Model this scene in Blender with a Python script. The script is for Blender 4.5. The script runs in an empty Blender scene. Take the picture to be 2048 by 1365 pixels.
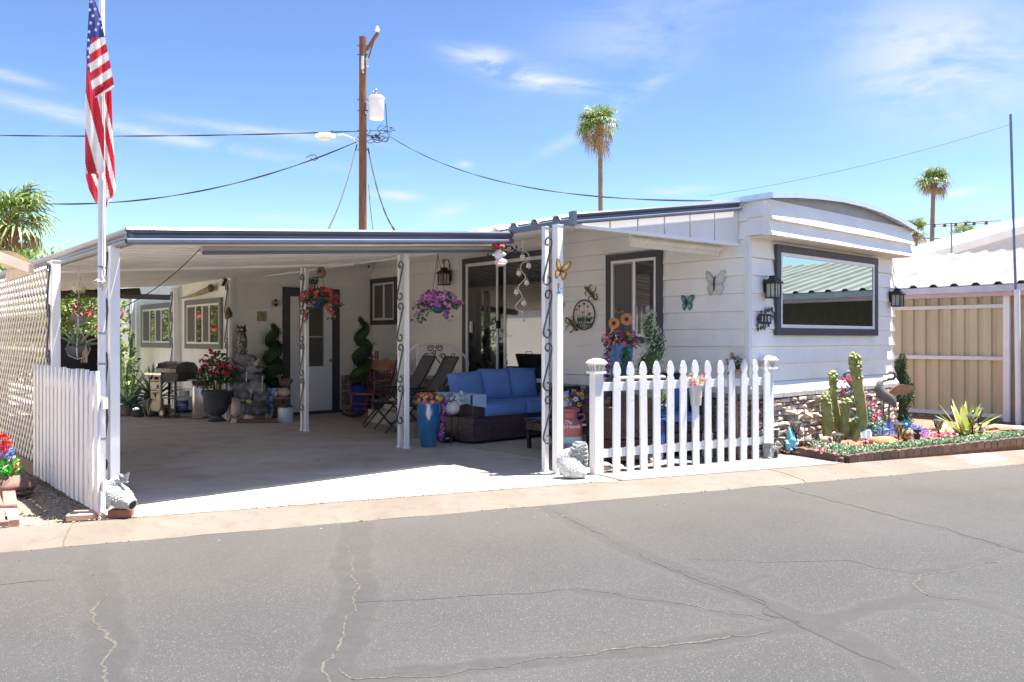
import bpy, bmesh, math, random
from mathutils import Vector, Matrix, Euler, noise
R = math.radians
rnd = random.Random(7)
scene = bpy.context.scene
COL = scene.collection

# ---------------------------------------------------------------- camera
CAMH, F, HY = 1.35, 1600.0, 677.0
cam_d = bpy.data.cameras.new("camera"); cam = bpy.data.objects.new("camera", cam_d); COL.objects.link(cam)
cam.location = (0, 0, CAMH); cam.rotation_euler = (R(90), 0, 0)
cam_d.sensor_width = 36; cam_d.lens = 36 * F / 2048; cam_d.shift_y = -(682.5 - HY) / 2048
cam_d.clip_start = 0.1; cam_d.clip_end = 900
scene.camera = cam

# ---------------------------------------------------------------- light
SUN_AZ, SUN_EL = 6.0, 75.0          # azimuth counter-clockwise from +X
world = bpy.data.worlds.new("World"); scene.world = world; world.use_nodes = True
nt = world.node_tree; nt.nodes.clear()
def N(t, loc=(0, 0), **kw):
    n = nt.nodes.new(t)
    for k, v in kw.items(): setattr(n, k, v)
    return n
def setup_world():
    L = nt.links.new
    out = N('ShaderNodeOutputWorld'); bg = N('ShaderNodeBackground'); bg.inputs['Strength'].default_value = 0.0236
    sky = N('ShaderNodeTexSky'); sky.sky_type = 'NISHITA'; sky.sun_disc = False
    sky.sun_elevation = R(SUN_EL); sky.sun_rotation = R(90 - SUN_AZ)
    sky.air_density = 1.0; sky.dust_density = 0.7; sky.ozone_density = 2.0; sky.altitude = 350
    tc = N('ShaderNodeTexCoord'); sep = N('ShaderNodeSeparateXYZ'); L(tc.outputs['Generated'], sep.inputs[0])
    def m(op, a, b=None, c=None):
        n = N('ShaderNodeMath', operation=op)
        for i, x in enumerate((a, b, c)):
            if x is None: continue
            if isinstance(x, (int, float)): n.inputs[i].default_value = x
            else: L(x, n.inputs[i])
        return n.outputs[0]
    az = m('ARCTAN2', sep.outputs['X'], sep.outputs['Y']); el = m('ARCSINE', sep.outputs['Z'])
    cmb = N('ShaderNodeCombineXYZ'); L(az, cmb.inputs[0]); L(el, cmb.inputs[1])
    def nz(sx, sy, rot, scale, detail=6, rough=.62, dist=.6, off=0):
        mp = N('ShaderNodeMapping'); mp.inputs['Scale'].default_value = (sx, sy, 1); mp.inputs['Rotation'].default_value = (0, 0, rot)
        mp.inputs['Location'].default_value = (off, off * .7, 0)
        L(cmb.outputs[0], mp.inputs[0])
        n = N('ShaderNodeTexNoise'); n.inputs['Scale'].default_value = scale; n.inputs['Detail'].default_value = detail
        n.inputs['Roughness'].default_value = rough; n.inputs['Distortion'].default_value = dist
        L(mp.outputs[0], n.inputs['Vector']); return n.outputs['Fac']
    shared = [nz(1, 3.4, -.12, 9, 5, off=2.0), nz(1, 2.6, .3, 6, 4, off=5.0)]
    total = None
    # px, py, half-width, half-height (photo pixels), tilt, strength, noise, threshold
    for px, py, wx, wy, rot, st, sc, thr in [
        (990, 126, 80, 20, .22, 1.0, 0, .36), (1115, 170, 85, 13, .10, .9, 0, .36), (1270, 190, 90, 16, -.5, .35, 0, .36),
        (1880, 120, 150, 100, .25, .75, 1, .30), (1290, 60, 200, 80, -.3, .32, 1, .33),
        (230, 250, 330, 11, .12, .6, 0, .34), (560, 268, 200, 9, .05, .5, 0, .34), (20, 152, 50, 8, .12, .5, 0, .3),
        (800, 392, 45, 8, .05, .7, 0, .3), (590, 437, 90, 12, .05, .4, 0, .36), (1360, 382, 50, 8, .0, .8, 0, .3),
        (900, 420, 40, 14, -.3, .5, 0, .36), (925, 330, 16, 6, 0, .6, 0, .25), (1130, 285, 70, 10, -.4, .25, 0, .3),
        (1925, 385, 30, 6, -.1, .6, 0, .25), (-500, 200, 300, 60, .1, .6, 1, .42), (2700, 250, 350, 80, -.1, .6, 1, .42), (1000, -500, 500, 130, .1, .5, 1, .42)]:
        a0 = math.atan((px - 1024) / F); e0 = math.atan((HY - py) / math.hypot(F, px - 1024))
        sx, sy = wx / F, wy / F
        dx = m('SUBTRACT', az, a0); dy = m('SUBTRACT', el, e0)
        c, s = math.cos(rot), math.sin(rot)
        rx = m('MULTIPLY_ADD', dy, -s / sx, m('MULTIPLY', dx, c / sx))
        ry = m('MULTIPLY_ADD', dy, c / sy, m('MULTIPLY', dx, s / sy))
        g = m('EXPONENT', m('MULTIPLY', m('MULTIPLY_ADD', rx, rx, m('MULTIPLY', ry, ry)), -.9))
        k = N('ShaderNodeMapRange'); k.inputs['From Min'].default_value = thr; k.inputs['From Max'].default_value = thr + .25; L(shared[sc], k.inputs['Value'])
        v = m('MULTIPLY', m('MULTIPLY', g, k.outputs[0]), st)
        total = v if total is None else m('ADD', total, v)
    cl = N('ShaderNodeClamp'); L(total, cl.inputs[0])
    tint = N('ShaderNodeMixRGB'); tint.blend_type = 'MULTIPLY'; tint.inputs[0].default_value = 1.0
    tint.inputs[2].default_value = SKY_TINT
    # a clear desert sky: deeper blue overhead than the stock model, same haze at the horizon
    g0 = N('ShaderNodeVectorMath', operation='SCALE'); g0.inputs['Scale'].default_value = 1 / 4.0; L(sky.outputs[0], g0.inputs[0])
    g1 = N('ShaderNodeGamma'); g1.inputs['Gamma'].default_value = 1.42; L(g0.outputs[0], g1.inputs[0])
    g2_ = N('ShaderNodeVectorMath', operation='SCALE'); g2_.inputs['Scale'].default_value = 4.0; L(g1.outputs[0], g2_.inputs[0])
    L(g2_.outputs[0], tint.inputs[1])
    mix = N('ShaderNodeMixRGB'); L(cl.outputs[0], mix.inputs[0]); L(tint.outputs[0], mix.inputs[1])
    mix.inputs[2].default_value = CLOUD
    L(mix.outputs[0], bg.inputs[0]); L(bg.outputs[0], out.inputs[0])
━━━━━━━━
## Task instructions
Please quote the lines of the material, beginning with the first and ending with the one that contains "scene.camera = cam", exactly as written and without any pictures.

## Task output
Model this scene in Blender with a Python script. The script is for Blender 4.5. The script runs in an empty Blender scene. Take the picture to be 2048 by 1365 pixels.
import bpy, bmesh, math, random
from mathutils import Vector, Matrix, Euler, noise
R = math.radians
rnd = random.Random(7)
scene = bpy.context.scene
COL = scene.collection

# ---------------------------------------------------------------- camera
CAMH, F, HY = 1.35, 1600.0, 677.0
cam_d = bpy.data.cameras.new("camera"); cam = bpy.data.objects.new("camera", cam_d); COL.objects.link(cam)
cam.location = (0, 0, CAMH); cam.rotation_euler = (R(90), 0, 0)
cam_d.sensor_width = 36; cam_d.lens = 36 * F / 2048; cam_d.shift_y = -(682.5 - HY) / 2048
cam_d.clip_start = 0.1; cam_d.clip_end = 900
scene.camera = cam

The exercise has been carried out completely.